In the Trustees of the Birkenhead Docks v. The Birkenhead Dock Company, Laird and another, 28 L. J. N. S. Ch., 457, it was held that “ a private act of Parliament, although declared to be a public act, cannot by any implication repeal a former private act; and such repeal can only operate, if there be in the subsequent act words which will operate as an express repeal of the act.” In this case Lord Justice Turner expressly approved the rule, as stated in the Third Century, p. 120, quoted above, saying, “To this rule of law I entirely assent.”
In The London & Blackwell Railway Company v. The Board of Works for the Limehouse District, 26 L. J. R. N. S. Ch., 164, Yice-Chancellor Wood held, that where the legislature- has vested special powers in a particular body for certain special purposes, a general act subsequently passed will not override those special powers, citing and approving the preceding ease, and the case of Sir Eoulk Grevil, in Jenkin’s Third Century Case, 41, p. 120. The same learned judge in Fitzgerald v. Champneys, 30 L. J. R. N. S. Ch. 787, held that a local Act of Parliament is not, in the absence of any indication of intention on the part of the legislature, repealed or superseded by a public general act subsequently passed. In the Conservators of the River Thames v. Hall and another, 37 L. J. R. N. S. C. P., 163, Montague Smith, Justice, says, p. 167, “ The rule is that a later statute which is general and affirmative, does not abrogate a former which is particular.”

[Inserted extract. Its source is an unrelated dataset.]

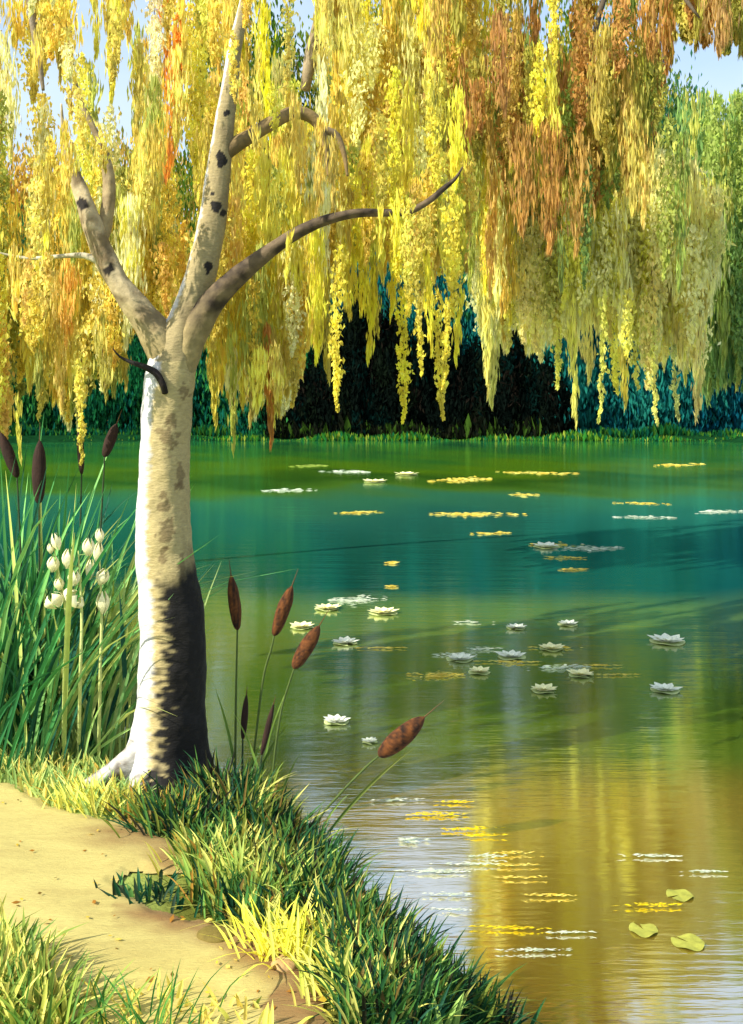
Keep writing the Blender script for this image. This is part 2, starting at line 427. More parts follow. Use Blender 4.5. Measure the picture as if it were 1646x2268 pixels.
def root_shape(c, th):
    d = c[2] - bz
    f = np.exp(-max(d, 0) / .14)
    lob = sum(a * np.exp(-((np.angle(np.exp(1j * (th - t0)))) / wd) ** 2) for t0, a, wd in ((math.pi * 1.02, .75, .45), (-.25, .45, .4), (-1.5, .45, .5), (2.2, .4, .5), (.9, .3, .5)))
    return 1 + f * lob
trunk_pts = [TP(374, 1800, 190), TP(374, 1735, 182), TP(374, 1690, 170), TP(376, 1640, 158), TP(380, 1540, 148), TP(383, 1400, 144), TP(374, 1300, 134), TP(364, 1200, 124), TP(362, 1100, 114),
             TP(365, 1000, 110), TP(370, 900, 110), TP(378, 830, 108), TP(392, 770, 96), TP(412, 710, 78, .01), TP(436, 640, 68, .03), TP(457, 560, 64, .05), TP(472, 480, 60, .07), TP(482, 400, 55, .1), TP(494, 300, 46, .12),
             TP(508, 200, 37, .14), TP(520, 110, 30, .16), TP(540, 20, 26, .18), TP(556, -70, 22, .2), TP(575, -200, 14, .2), TP(590, -330, 5, .2)]
V, Fc = loft(trunk_pts, 84, .011, .055, root_shape)
def bark_cols(V, main=True):
    gx, gy = pxy(V); C = np.zeros((len(V), 3))
    cx = np.interp(-gy, [-1800, -1540, -1400, -1300, -1200, -1100, -1000, -900, -830, -770, -640, -480, -300, 0], [374, 380, 383, 374, 364, 362, 365, 370, 378, 392, 436, 472, 494, 545])
    hw = np.interp(-gy, [-1800, -1540, -1400, -1300, -1200, -1100, -900, -770, -640, -480, -300, 0], [90, 74, 72, 67, 62, 57, 55, 48, 34, 30, 23, 13])
    u = (gx - cx) / hw
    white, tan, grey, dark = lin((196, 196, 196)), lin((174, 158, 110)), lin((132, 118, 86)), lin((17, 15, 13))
    brown = lin((84, 62, 38))
    spots = [(410, 865, 12, 22), (374, 975, 24, 34), (400, 1045, 10, 36), (362, 1115, 14, 26), (368, 1180, 18, 34), (382, 930, 10, 20), (362, 1230, 10, 30), (404, 1262, 8, 40), (398, 1075, 14, 12)]
    knots = [(490, 352, 12, 19), (479, 458, 13, 13), (463, 592, 10, 14), (432, 742, 8, 18), (496, 470, 8, 8), (470, 430, 6, 5), (503, 250, 8, 7)]
    for i, p in enumerate(V):
        v = Vector(p); n1 = noise.fractal(Vector((v.x * 9, v.y * 9, v.z * 4)), 1, 2, 4); n2 = noise.noise(Vector((v.x * 14, v.y * 14, v.z * 40))); n3 = noise.noise(v * 30)
        up = gy[i] < 800
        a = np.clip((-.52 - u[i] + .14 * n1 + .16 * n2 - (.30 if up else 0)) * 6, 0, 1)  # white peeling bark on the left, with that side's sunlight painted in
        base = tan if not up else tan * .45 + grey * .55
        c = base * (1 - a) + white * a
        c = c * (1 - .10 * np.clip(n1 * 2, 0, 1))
        for (sx, sy, rx, ry) in spots:
            d = math.hypot((gx[i] - sx) / rx, (gy[i] - sy) / ry) * 1.25 + .9 * n3 + .5 * n2
            if d < 1: c = c * .45 + brown * .55
        if up:
            gr = np.clip(n1 * 1.5 + u[i] * .7, 0, 1); c = c * (1 - gr * .4) + lin((92, 78, 56)) * gr * .4
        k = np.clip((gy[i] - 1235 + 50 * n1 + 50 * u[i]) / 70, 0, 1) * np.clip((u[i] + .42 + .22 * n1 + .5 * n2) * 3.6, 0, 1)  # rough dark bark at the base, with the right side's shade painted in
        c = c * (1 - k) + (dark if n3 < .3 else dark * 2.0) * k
        for (sx, sy, rx, ry) in knots:
            d = math.hypot((gx[i] - sx) / rx, (gy[i] - sy) / ry) + .5 * n3
            if d < 1: c = lin((30, 26, 22))
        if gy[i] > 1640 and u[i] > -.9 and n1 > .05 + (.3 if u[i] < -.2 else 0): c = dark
        C[i] = c
    return C
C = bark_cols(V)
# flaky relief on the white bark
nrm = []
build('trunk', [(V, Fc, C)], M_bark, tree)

def limb(name, pts, cA, cB, sides=22, parent=tree, lightleft=True, rough=.13, step=.012, extra=(), mat=M_wood):
    V, Fc = loft(pts, sides, step, rough); C = np.zeros((len(V), 3)); gx, gy = pxy(V)
    for i, p in enumerate(V):
        v = Vector(p); n1 = noise.fractal(v * 7, 1, 2, 4); n2 = noise.noise(Vector((v.x * 26, v.y * 20, v.z * 26)))
        k = np.clip(.5 + n1 * 1.1 + n2 * .7, 0, 1); c = np.asarray(cA) * (1 - k) + np.asarray(cB) * k
        for (sx, sy, rr) in extra:
            if math.hypot(gx[i] - sx, gy[i] - sy) < rr * (1 + .6 * n2): c = lin((34, 28, 22))
        if name == 'limb' and gy[i] > 620:
            w0 = np.clip((gy[i] - 640 - 60 * n1) / 130, 0, 1); c = np.asarray(c) * (1 - w0) + lin((150, 134, 92)) * w0
        C[i] = c
    return build(name, [(V, Fc, C)], mat, parent)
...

In Thorpe v. Adams, 6 Law R. C. P. 125, Lord Chief Justice Bovill (p. 135) says, “ But the general principle to be applied to the construction of Acts of Parliament is, that a general act is not to be construed to repeal a previous particular act, unless there is some express reference to the previous legislation on the subject, or unless there is a necessary inconsistency in the two acts standing together,” and in The Queen v. Champneys, Id. 394, the same learned judge says, “ It is a fundamental rule in the construction of statutes, that a subsequent statute in general terms, is not to be construed to' repeal a previous particular statute, unless there are express words to indicate that such was the intention, or unless such an intention appears by necessary implication. We had occasion to consider that matter in the recent case of Thorpe v. Adams.”

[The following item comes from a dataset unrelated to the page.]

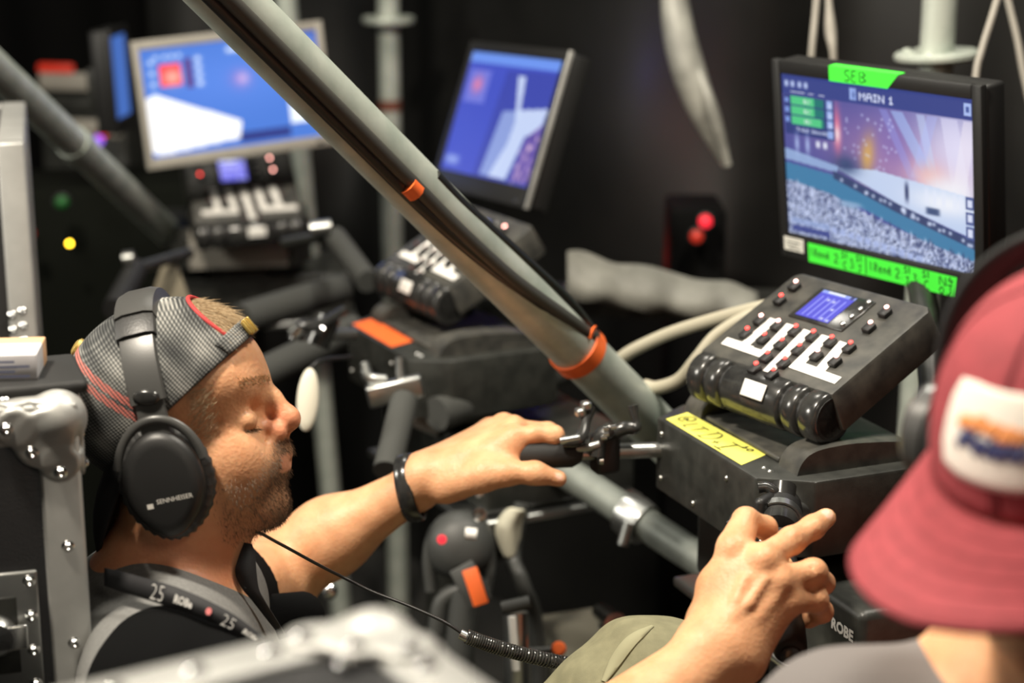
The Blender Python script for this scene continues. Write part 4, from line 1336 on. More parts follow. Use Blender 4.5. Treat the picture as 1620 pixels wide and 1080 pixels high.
def ribbon(name, a0, a1, wid, th, m, n=40, lift=0.0, taper=None):
    bm = bmesh.new(); rings = []
    for i in range(n + 1):
        a = a0 + (a1 - a0) * i / n
        c = np.array(band_pt(a)); c1 = np.array(band_pt(a + .01))
        tg = (c1 - c) / np.linalg.norm(c1 - c)
        sd = np.array([.97, .22, 0]); sd -= tg * (sd @ tg); sd /= np.linalg.norm(sd)
        nr = np.cross(sd, tg)
        if nr @ (c - np.array([-30, 10, 0])) < 0: nr = -nr
        c = c + nr * lift
        wd = wid * (taper(i / n) if taper else 1) / 2
        prof_ = [(-wd, -th * .35), (-wd * .9, th * .35), (-wd * .5, th * .5), (wd * .5, th * .5), (wd * .9, th * .35), (wd, -th * .35), (0, -th * .5)]
        rings.append([bm.verts.new(L3(*(c + sd * x + nr * y))) for x, y in prof_])
    k_ = len(rings[0])
    for p_, q_ in zip(rings[:-1], rings[1:]):
        for k in range(k_): bm.faces.new((p_[k], p_[(k + 1) % k_], q_[(k + 1) % k_], q_[k]))
    bm.faces.new(rings[0]); bm.faces.new(rings[-1][::-1])
    return bm_obj(name, bm, m, hp, True, None, 45)
ribbon('slider_arm', -.12, .30, 27, 5, 'hp_plastic', 14)
ribbon('slider_arm', math.pi - .30, math.pi + .12, 27, 5, 'hp_plastic', 14)
ribbon('headband', .26, math.pi - .26, 33, 6, 'hp_plastic', 60, 2.5)
ribbon('headband_pad', .80, math.pi - .80, 38, 16, 'cushion', 50, 1.0)
ribbon('pad_cover', 1.02, math.pi - 1.02, 39, 18, 'hp_plastic', 30, 2.5)
bm = bmesh.new(); add_lathe(bm, [(0, .0022), (.0055, .002), (.0075, .0005), (.008, -.001)], 20)
q0 = np.array(band_pt(.30)) + np.array([0, 0, 6.5])
bm_obj('hinge_button', bm, 'black_gloss', hp, True, T(*L3(*q0)) @ HF @ Matrix.Diagonal((1.5, .9, 1, 1)), 50)

# ---------------------------------------------------------------- lanyard around the neck
BV = [bvh(person), bvh(shirt), bvh(slR), bvh(slL)]
def on_body(x, y, off=.0055, dmin=1.2):
    o_ = Vector(C0); d_ = Vector(P(x, y, 1.0) - C0).normalized()
    best = None
    for b_ in BV:
        h = b_.ray_cast(o_ + d_ * dmin, d_)
        if h[0] is not None and (best is None or (h[0] - o_).length < best): best = (h[0] - o_).length
    if best is None: best = 1.78
    return np.array(o_ + d_ * (best - off))
lan = empty('lanyard', None, tuple(on_body(313, 958)))
tag(lan, 'black printed lanyard around the neck of the man in headphones', 'lanyard')
LI = Matrix.Translation(-Vector(lan.location))
def lan_strip(name, top, bot, n=40):
    ta = [p_[:2] for p_ in catmull([(*p_, 0) for p_ in top], n // (len(top) - 1))]
    tb = [p_[:2] for p_ in catmull([(*p_, 0) for p_ in bot], n // (len(bot) - 1))]
    k_ = min(len(ta), len(tb))
    rays, dist = [], []
    for tt_ in (ta[:k_], tb[:k_]):
        pts = np.array([on_body(*p_) for p_ in tt_])
        dd = np.linalg.norm(pts - C0, axis=1)
        rays.append((pts - C0) / dd[:, None]); dist.append(dd)
    lo_ = np.minimum(dist[0], dist[1])
    pad = np.pad(lo_, 6, mode='edge')
    mn = np.array([pad[q_:q_ + 13].min() for q_ in range(k_)])
    for _ in range(25):                               # the ribbon bridges hollows and lies on the high spots
        mn[1:-1] = mn[1:-1] * .5 + (mn[:-2] + mn[2:]) * .25
    dt = np.minimum(mn, lo_)
    a, b = C0 + rays[0] * dt[:, None], C0 + rays[1] * dt[:, None]
    vs, fs = [], []
    for i in range(k_):
        vs += [LI @ Vector(a[i]), LI @ Vector(b[i])]
        if i: fs.append((2 * i - 2, 2 * i - 1, 2 * i + 1, 2 * i))
    o = mesh_obj(name, vs, fs, 'lanyard_black', lan, smooth=True)
    md = o.modifiers.new('thickness', 'SOLIDIFY'); md.thickness = .0014; md.offset = 0
    return o, a, b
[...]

With this clear and authoritative exposition of the law, we will proceed to an examination of the two Acts of the 4th and 11th April 1866. The Bounty Acts were of a temporary character, growing out of the necessities of the rebellion, and the. sums *97raised under them by subscription or assessment required careful auditing and settlement of the accounts of the various agents and officials through whose hands they passed.
The Act of the 4th April 1866, is a special local particular act of Assembly, applying only to the counties of Allegheny and Westmoreland, and to the bounty accounts of school directors of any ward, borough or township in said counties. The Courts of Quarter Sessions of the said counties are authorized and empowered “ upon the application of five taxable citizens of any ward, borough or township in said counties; to appoint three competent persons as auditors, to audit and examine the bounty accounts of the school directors of any ward, borough or township in said counties, with power to examine witnesses and enforce attendance of persons and papers, and the report or finding of said auditors shall be evidence in any legal proceeding in any court of said counties.
The second section provides, “ Whenever any surplus funds, arising fi om bounty subscription or assessment, shall be found in the hands or custody of the school directors as aforesaid, the same shall be paid over to the treasurer of the school fund for said school district for school purposes.”
The Act of 11th April 1866 is a general affirmative act with no negative words, making it the duty “ of the commissioners, supervisors, borough and city councils, school directors, board of election officers, and all other persons and officials, who under the directions and authority of an Act of the General Assembly rela-' ting to the payment of bounties to volunteers, approved the 25th day of March 1864, and the several supplements thereto, proceeded to raise money by taxation, or otherwise, as the agents, officials or representatives of any county, township, ward, city or borough, for the payment of bounties to volunteers, to have their accounts regularly and legally audited, at the time of auditing other accounts hy the proper board of auditors of the county, township, ward, city or borough, for which such moneys were so raised and expended.”
The second section provides for the delinquency of the officials, or of the board of auditors, and makes them liable to a fine of $50 for such delinquency, and the third section obliges the auditors to prepare a condensed statement of the condition of these finances, and publish the same at the cost of the district, for three successive weeks in the two newspapers having the largest circulation in the city or county.
It will be perceived that there are no words repealing the Act of the 4th April, nor any express reference to it, nor is there a necessary inconsistency in the two acts standing together; on the contrary, in the case before us there would be a failure of justice if the local special act were not upheld. There is no proper board of auditors for the Eleventh (late Seventh) ward, or any other *98ward in the city of Pittsburg, by whom these bounty accounts of the school directors can be regularly and legally audited, under the general act, and as a necessary result the local special act applies to and governs this case.
The Court of Quarter Sessions had jurisdiction of the subject-matter of the petition, and this disposes of the first six assignments of error. Nor are we disposed to interfere with the action of the court complained of in the seventh assignment of error, it having the power to direct and enforce the payment of the expenses of the audit, and this of course negatives the ninth and last assignment of error.
All the assignments of error are in fact based upon a want of jurisdiction in the court, and no errors are specially assigned to the report or finding of the auditors.
Decision of the Court of Quarter Sessions affirmed.